Anyway, so we decided to rip up the carpet and put down tiles. Since the layout is a bit weird, complete with funny shaped bathtub, the tiling wasn't the kind of thing we could do ourselves. So we phoned a tiler guy to come round to give us a quote, and he actually showed up more or less on time, provided a reasonable estimate for what would be a two day job to lay some natural slate tiles and offered a start date of before next Easter.  Super, I thought!  This might actually be OK!

Erm, well, it started OK. Except that his tile cutting machine broke on the first day so he didn't get very far past laying a few tiles in the ensuite; then the next day he explained that the pesky natural slate tiles were in fact  causing a bit of bother in terms of needing to be recut; then the day after that he didn't show up at all but texted E. at 11pm to say that he wasn't sure about how long it would take, the tiles being sort of crappy and all; until finally the last day, when he finished off the small ensuite before departing in a puff of dust, flat-out refusing to do the rest of the job because the tiles were the worst he'd ever seen, leaving a note charging more than half the estimated price for doing less than half the work. Then texting us every half hour to ask for his money.
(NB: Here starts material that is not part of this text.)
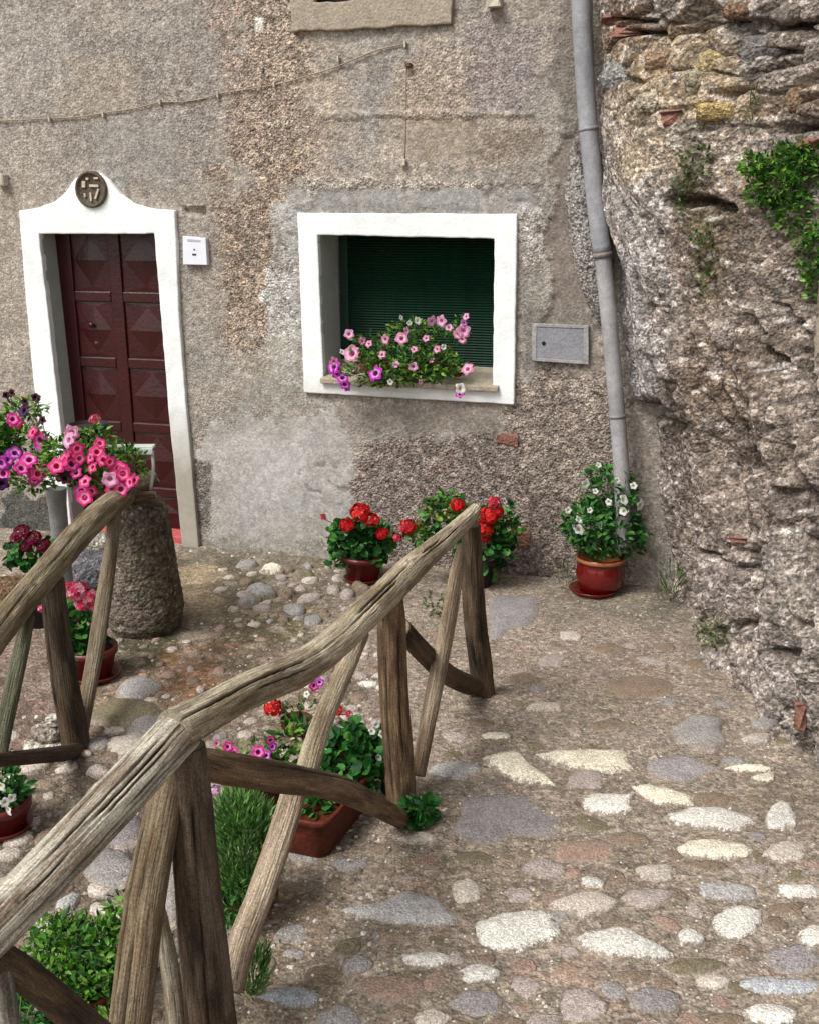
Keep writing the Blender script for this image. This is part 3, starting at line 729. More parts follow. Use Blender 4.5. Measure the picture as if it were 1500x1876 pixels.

I know!  The bloody cheek! To cut a long story short, First Tiler Guy was jujitsued with one of my sharp email specials, and we got somebody else in to do the rest of the work.  Second Tiler Guy efficiently completed the job in a day (turns out much the maligned tiles were absolutely fine), and all was well. Even if he did leave a big mess behind when he left.  I don't even care, such is the vast improvement to the previously manky bathroom floor. Really, it is so much nicer in every possible way, and far pleasanter underfoot.

And that is more or less what I have been up to.  How are you?  If you get a chance, please go round and give some blog lovin' to both Thalia and Pamplemousse, two fine women on the receiving end of some particularly cruel blows.